> **STATED PROBLEM**: Retype the stretch of lines that starts at the line containing "were 1600x1200 pixels." and ends at the line containing "SC.camera = cam", inclusive. Do not include pictures.

> **DATASET ROWS**:
==============================

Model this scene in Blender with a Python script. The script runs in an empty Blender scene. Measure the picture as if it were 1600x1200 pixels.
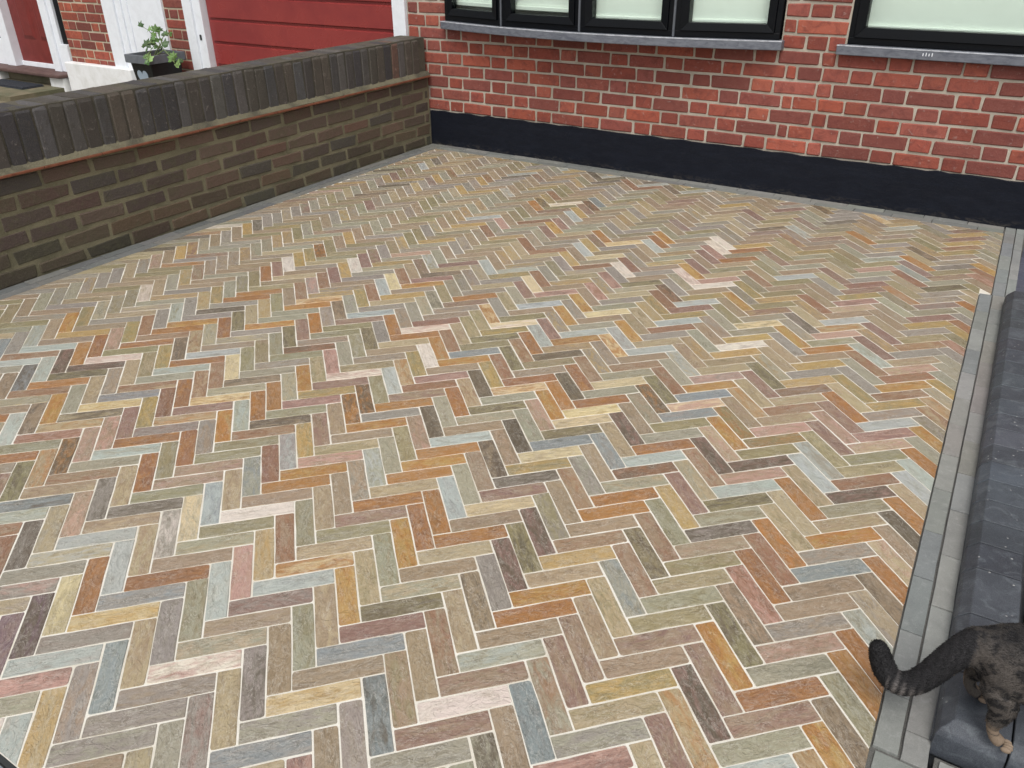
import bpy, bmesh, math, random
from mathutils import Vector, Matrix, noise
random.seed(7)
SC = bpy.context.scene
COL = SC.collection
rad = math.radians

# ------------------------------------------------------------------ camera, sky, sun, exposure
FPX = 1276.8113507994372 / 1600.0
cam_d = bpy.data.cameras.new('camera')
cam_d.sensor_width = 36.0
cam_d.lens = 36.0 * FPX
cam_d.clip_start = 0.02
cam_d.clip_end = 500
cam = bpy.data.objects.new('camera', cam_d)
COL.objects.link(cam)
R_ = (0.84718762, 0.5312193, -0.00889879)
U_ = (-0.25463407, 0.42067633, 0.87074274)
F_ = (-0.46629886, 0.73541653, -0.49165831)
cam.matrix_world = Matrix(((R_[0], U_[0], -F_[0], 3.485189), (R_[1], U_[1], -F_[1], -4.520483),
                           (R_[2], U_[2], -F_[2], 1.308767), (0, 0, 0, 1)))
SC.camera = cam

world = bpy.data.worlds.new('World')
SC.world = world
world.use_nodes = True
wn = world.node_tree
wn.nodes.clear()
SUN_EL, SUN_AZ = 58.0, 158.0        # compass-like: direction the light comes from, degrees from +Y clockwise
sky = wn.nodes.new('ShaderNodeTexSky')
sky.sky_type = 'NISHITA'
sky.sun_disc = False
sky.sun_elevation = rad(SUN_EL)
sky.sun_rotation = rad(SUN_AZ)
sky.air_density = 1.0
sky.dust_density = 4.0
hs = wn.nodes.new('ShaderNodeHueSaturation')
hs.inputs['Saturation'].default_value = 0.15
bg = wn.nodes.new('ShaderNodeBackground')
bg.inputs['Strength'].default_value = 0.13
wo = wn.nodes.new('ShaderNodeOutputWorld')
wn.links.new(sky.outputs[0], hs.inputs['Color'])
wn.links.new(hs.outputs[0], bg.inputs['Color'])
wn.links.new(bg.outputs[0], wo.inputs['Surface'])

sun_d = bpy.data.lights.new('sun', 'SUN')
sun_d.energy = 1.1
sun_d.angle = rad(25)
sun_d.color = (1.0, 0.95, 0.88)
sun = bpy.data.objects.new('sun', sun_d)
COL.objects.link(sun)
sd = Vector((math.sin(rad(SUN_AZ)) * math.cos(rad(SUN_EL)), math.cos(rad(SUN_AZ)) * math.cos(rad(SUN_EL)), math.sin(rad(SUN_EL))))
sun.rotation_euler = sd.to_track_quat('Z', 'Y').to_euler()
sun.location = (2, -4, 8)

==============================

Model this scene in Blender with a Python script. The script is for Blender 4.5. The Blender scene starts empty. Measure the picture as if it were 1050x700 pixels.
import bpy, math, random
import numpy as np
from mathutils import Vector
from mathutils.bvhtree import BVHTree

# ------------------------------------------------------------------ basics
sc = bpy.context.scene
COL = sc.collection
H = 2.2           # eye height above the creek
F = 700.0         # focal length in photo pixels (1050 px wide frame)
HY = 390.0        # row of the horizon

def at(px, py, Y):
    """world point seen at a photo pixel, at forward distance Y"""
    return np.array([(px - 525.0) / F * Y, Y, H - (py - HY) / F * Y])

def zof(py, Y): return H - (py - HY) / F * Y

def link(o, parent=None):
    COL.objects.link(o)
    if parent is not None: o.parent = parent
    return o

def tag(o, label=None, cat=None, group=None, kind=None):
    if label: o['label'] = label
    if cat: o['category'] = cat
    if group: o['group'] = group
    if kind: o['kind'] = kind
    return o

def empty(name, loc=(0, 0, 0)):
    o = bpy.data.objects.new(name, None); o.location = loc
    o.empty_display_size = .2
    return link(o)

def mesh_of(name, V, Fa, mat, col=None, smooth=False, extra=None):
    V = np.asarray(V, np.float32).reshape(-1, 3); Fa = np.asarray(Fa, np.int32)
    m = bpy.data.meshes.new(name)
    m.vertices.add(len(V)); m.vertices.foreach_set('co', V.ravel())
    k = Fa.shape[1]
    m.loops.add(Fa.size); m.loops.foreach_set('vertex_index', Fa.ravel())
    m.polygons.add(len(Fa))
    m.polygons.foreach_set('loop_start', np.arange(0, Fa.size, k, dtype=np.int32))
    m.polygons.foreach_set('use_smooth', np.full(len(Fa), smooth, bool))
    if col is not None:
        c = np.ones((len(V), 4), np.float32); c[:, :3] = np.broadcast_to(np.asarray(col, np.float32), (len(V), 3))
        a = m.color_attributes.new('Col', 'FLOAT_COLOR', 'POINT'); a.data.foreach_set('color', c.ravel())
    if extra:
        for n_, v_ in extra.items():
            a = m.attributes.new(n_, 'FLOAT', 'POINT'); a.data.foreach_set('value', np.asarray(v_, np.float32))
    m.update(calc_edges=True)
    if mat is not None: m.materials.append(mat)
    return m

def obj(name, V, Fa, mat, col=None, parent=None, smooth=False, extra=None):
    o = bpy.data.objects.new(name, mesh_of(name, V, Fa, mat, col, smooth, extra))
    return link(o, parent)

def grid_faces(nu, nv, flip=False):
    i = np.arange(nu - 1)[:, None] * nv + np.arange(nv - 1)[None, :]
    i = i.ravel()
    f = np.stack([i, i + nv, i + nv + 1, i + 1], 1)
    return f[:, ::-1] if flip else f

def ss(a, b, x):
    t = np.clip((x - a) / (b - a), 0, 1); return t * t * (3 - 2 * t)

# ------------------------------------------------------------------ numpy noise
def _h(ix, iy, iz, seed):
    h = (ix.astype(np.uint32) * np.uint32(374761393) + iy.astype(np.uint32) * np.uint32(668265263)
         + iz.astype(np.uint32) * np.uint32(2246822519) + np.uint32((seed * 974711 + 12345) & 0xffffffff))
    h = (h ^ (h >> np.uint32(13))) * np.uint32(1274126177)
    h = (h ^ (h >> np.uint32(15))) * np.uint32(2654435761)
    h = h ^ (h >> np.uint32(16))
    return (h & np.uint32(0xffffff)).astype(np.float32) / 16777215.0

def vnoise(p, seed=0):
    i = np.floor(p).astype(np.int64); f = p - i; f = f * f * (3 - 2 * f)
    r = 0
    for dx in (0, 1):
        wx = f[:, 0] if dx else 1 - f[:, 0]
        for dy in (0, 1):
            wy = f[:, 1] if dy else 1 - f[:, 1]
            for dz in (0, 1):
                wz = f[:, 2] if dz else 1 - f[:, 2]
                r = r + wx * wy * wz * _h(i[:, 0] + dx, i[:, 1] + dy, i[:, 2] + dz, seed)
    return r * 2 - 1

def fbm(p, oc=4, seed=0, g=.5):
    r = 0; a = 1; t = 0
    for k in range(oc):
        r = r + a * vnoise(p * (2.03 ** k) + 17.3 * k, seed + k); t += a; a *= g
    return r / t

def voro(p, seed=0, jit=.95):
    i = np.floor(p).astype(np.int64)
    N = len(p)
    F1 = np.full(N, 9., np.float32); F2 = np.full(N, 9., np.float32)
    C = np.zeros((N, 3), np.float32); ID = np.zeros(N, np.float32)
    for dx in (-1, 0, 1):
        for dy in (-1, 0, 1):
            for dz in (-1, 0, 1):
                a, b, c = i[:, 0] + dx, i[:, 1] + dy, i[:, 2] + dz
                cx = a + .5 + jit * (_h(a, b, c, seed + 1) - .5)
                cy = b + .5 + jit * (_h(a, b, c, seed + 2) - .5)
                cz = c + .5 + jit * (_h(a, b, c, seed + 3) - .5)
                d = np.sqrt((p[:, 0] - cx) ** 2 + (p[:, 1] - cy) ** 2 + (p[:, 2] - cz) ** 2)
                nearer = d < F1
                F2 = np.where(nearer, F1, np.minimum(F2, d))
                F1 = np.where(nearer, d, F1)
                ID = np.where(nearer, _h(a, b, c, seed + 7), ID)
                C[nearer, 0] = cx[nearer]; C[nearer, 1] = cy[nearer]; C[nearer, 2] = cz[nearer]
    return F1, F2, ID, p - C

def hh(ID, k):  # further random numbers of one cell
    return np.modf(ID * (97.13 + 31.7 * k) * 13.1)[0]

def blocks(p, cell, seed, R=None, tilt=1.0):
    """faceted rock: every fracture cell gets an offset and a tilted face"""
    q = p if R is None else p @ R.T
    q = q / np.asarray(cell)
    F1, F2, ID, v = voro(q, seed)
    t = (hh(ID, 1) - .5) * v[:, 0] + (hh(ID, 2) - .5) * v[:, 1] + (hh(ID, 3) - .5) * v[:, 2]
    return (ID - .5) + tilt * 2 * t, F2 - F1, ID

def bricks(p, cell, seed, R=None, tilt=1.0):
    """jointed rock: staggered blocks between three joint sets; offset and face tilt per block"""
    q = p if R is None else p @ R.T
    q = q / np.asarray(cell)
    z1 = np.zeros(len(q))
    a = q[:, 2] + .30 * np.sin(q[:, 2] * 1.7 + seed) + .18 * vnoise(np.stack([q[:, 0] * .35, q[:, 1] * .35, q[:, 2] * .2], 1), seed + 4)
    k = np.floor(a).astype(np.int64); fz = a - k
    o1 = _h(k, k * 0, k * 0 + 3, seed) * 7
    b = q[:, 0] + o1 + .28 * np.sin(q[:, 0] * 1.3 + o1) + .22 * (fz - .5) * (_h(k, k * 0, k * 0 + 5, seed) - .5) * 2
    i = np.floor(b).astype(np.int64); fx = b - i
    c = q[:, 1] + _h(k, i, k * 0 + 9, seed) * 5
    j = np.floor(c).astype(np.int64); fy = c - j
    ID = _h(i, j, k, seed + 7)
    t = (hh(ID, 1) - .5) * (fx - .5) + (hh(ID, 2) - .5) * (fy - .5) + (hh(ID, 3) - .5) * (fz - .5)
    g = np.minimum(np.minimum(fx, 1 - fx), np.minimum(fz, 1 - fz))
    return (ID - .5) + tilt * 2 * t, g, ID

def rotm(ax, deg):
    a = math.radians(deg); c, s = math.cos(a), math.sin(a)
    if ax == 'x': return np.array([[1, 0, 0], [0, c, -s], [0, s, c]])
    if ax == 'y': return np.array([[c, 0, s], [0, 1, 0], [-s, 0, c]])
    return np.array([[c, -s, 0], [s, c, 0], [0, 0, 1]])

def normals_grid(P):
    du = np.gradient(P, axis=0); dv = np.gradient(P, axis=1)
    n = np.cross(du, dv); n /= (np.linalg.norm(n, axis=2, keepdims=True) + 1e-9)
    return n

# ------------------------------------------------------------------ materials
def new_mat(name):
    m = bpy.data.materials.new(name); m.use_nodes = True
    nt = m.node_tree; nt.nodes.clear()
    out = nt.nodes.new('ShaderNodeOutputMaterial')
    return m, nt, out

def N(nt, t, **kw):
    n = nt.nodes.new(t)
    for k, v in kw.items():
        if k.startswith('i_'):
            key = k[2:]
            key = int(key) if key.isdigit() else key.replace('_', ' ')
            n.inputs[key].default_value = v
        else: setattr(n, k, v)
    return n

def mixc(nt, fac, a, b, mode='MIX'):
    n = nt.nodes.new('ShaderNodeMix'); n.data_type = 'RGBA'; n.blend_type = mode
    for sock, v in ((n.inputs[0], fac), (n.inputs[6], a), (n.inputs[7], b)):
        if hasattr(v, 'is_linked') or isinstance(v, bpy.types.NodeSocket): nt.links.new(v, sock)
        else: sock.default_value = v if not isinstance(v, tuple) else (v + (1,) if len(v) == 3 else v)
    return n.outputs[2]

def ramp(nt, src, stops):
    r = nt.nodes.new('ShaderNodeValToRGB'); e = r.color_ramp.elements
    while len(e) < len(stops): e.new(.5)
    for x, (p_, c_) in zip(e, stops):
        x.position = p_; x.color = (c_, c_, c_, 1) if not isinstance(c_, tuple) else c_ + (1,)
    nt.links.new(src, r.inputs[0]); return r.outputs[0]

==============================

> **EXERCISE RESPONSE**:
Model this scene in Blender with a Python script. The script runs in an empty Blender scene. Measure the picture as if it were 1600x1200 pixels.
import bpy, bmesh, math, random
from mathutils import Vector, Matrix, noise
random.seed(7)
SC = bpy.context.scene
COL = SC.collection
rad = math.radians

# ------------------------------------------------------------------ camera, sky, sun, exposure
FPX = 1276.8113507994372 / 1600.0
cam_d = bpy.data.cameras.new('camera')
cam_d.sensor_width = 36.0
cam_d.lens = 36.0 * FPX
cam_d.clip_start = 0.02
cam_d.clip_end = 500
cam = bpy.data.objects.new('camera', cam_d)
COL.objects.link(cam)
R_ = (0.84718762, 0.5312193, -0.00889879)
U_ = (-0.25463407, 0.42067633, 0.87074274)
F_ = (-0.46629886, 0.73541653, -0.49165831)
cam.matrix_world = Matrix(((R_[0], U_[0], -F_[0], 3.485189), (R_[1], U_[1], -F_[1], -4.520483),
                           (R_[2], U_[2], -F_[2], 1.308767), (0, 0, 0, 1)))
SC.camera = cam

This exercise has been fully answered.